Job satisfaction, like the tomb of Cleopatra, proves to be just as elusive. It is perfectly possible to have a "dream" job and be miserable, or to be in a lowly position and still be happy.
Just as the archaeologists spend inordinate amount of time to figure out the location where the pulchritudinous pharaoh, an army of psychologists, psychiatrist, behaviour analysts, are employed to study the phenomenon. Volumes of complicated findings notwithstanding, we are nowhere near to any plausible conclusion.
Sure there is a general consensus that assumes that every research is beneficial, and that knowledge gleaned from research is similarly significant. However, most research is pushed to the margin even before you can pronounce the name of the researcher in one breath, and some, just like those in regard of job satisfaction, are useless; it has a lot more to do with the chase for gravy train and grovelling hierarchies than it does with unearthing the truth.
So where are we now in regarding to job satisfaction?

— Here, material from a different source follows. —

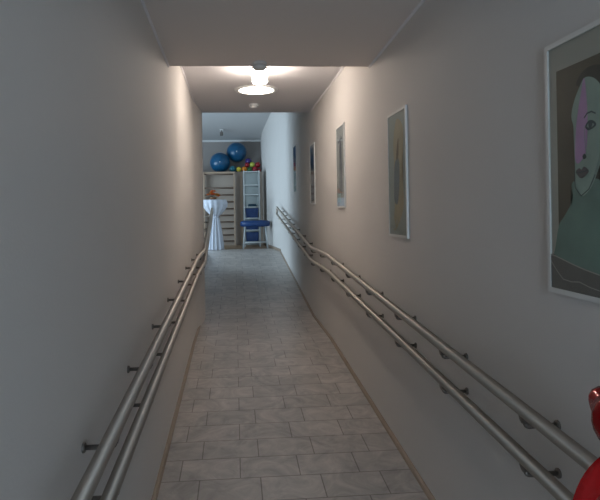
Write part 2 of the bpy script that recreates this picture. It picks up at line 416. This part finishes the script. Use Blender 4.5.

We are perplexed when they reveal its findings: low-paid workers are apparently happier than the higher paid, that the self-employed are happiest everywhere, that those who work very long hours are actually very happy, that job satisfaction fluctuates hugely over the course of careers, that job satisfaction fluctuates even during the course of the average working day, and that the things make people happy at work are good pay, decent hours and promotion prospects.
But to generalise empirically, from growing up to the griping of the parents to listening to friends and colleagues whine about their work, best jobs are simply that those where (i) you are allowed to develop; (ii) mutual respect and liking amongst your colleagues and you; and (iii) you can measure your performance in some way.
But I digress.Say what you want about "job satisfaction", it is ultimately an abstraction and may not be simply summed up in research papers, or neatly summarised in a quantitative fashion for that matters. So why is it so hard to refuse the temptation to decipher why we are or aren't happy about our work? Maybe because talking about why aren't we fully satisfied in our works possibly is our parodoxical mechanism for stress relief; a way for us to divert our anger when we are fulfilling our potential.
We may not be happy, but boy do we know how to think of work-related topic to kill time at pantry room idling, water-cooler chat and general dilly dallying.